4. Attendu qu'ainsi, il n'est pas établi que l'annonce de la distribution gratuite de baguettes (de pain) pas plus que cette distribution soient constitutifs de procédés déloyaux ;

Qu'il n'est pas établi, non plus, que cette distribution ait désorganisé le marché du pain à Aurillac et que la Société ait, ainsi, détourné à son profit les clients habituels des autres boulangers.

Attendu que le jugement doit donc être réformé, et que l'appel incident de la Confédération et du Syndicat concernant leurs demandes relatives au paiement de sommes sur le fondement de l'article 700 du Nouveau Code de Procédure Civile et à l'exécution provisoire du présent arrêt, doit être déclaré mal fondé.

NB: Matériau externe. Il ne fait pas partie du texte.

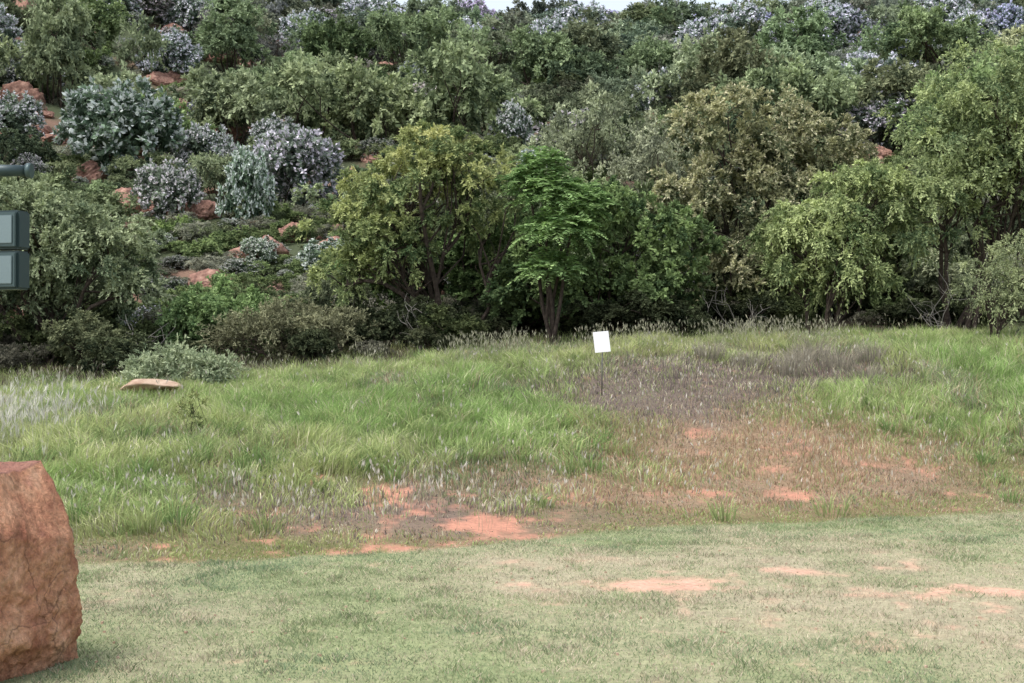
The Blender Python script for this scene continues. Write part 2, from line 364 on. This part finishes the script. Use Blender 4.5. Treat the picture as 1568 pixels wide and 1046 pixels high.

Sur l'article 700 du Nouveau Code de Procédure Civile :

Attendu en ce qui concerne la demande formulée par la Société qu'il n'est pas inéquitable dans les circonstances qui viennent d'être évoquées, de laisser à sa charge les frais non compris dans les dépens visés par l'article 7 du Nouveau Code de Procédure Civile précité.

Décision :

LA COUR,

Par ces motifs : Statuant publiquement et contradictoirement, Reçoit la SA " Le Disque Bleu " en son appel dirigé contre le jugement rendu le 4 avril 1989 par le Tribunal de commerce d'Aurillac dans le litige l'opposant à la Confédération Nationale de la Boulangerie et de la Boulangerie Pâtisserie Française, et au Syndicat des Patrons Boulangers du Cantal, Dit et juge cet appel bien fondé et en conséquence, réforme le jugement critiqué en toutes ses dispositions. Et y ajoutant, Déboute la Confédération et le Syndicat de leurs demandes en paiement de sommes en vertu de l'article 700 du Nouveau Code de Procédure Civile et en exécution provisoire du présent arrêt. Déboute la SA " Le Disque Bleu " en sa demande en paiement d'une somme au titre de l'article 700 du Nouveau Code de Procédure Civile précité. Condamne, in solidum, la Confédération et le Syndicat aux dépens tant de première instance que d'appel, et pour ces derniers, autorise la SCP Lecocq Mottet Avoué, à recouvrer ceux dont elle a pu faire l'avance sans avoir reçu provision préalable suffisante.